Conor LYDON, etc., Appellant, v. Katherine REVIASKA, et al., Respondents.

Decided: June 25, 2001

CORNELIUS J. O'BRIEN, J.P., GABRIEL M. KRAUSMAN, GLORIA GOLDSTEIN and STEPHEN G. CRANE, JJ. Cronin & Byczek, LLP, Lake Success, N.Y. (Steve S. Siegel and Linda M. Cronin of counsel), for appellant. Lewis, Johs, Avallone, Aviles & Kaufman, LLP, Melville, N.Y. (Ann K. Kandel of counsel), for respondents.

In an action to recover damages for personal injuries, the plaintiff appeals from an order of the Supreme Court, Queens County (Thomas, J.), dated May 16, 2000, which granted the defendants' motion for summary judgment dismissing the complaint.

ORDERED that the order is reversed, on the law, with costs, the motion is denied, and the complaint is reinstated.
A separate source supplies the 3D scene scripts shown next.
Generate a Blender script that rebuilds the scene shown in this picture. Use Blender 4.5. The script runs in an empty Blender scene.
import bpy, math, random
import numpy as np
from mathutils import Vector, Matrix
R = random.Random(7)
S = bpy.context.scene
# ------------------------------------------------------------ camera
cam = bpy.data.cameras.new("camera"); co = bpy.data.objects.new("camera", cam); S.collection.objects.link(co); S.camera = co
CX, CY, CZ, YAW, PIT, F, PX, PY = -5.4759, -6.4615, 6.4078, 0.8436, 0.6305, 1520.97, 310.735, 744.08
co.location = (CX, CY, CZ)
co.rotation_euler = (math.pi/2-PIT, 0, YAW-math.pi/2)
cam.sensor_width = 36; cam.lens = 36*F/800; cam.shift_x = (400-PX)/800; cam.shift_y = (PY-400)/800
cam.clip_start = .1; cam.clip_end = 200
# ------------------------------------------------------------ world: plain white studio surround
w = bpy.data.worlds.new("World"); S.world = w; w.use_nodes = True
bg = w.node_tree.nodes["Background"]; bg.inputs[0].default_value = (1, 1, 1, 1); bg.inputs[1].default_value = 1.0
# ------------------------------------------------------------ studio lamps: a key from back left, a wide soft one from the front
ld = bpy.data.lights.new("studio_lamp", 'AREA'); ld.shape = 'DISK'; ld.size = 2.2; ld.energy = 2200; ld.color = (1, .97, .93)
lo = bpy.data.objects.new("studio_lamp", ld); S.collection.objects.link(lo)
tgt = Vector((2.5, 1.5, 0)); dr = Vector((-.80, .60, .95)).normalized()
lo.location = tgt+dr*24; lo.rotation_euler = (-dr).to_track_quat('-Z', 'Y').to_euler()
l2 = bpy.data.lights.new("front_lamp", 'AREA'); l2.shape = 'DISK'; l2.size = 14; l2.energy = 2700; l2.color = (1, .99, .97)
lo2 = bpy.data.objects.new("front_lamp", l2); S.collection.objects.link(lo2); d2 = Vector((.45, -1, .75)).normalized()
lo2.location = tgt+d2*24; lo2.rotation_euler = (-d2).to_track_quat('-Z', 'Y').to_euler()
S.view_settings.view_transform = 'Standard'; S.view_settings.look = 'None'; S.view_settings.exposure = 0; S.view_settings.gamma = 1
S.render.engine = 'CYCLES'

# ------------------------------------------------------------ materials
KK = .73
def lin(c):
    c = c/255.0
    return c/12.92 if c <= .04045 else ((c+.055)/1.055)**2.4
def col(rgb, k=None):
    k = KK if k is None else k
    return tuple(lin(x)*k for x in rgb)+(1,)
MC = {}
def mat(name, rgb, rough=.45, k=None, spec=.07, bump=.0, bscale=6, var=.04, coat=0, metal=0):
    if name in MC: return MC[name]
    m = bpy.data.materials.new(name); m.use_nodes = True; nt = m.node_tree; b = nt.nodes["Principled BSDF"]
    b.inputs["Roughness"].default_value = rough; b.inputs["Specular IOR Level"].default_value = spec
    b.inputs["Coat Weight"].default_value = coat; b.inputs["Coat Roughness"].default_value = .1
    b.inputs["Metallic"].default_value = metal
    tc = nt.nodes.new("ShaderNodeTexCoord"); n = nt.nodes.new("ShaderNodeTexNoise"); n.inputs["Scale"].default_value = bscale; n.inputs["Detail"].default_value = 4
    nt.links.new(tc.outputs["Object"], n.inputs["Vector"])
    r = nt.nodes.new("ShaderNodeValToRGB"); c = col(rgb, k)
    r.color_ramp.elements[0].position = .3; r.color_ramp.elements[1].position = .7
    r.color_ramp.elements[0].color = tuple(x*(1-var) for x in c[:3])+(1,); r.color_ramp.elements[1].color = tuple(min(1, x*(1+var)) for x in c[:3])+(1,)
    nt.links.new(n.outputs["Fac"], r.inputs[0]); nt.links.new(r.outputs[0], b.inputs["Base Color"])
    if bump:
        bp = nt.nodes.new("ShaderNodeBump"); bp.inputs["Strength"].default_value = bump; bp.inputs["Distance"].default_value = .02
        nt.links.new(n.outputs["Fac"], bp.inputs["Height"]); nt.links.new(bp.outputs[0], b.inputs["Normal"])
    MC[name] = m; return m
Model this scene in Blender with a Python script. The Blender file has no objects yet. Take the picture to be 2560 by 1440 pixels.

The defendants made a prima facie showing of entitlement to judgment as a matter of law dismissing the plaintiff's cause of action to recover damages on the theory of strict liability in tort for injuries inflicted by the defendants' dog, if not on the theory of negligence (see, Goldberg v. Aaron, 272 A.D.2d 294, 707 N.Y.S.2d 890;  cf., Luts v. Weeks, 268 A.D.2d 568, 704 N.Y.S.2d 89).   However, with regard to the strict liability theory, the plaintiff raised material issues of fact as to the existence of a vicious propensity on the part of the dog and the defendants' knowledge of that propensity (see, Saboe v. Splish Splash at Adventure Land, 272 A.D.2d 315, 707 N.Y.S.2d 876;  Beck v. Morse, 271 A.D.2d 916, 917, 706 N.Y.S.2d 755.)   The dog, a German Shepherd, had previously bitten one of its owners. One of the defendants acknowledged that the dog was not friendly to children.   The defendant Mark Hager was even warned when he adopted the dog that it should be kept away from children under the age of 12.   Indeed, on a prior visit by the plaintiff to the defendants' home, the dog was kept in a separate room, and after the incident one of the defendants said that the dog could not be trusted.   Furthermore, it cannot be determined whether the German Shepherd bit the infant, or whether he simply collided with the 65 pound dog during a game of frisbee.   Accordingly, the defendants' motion should have been denied.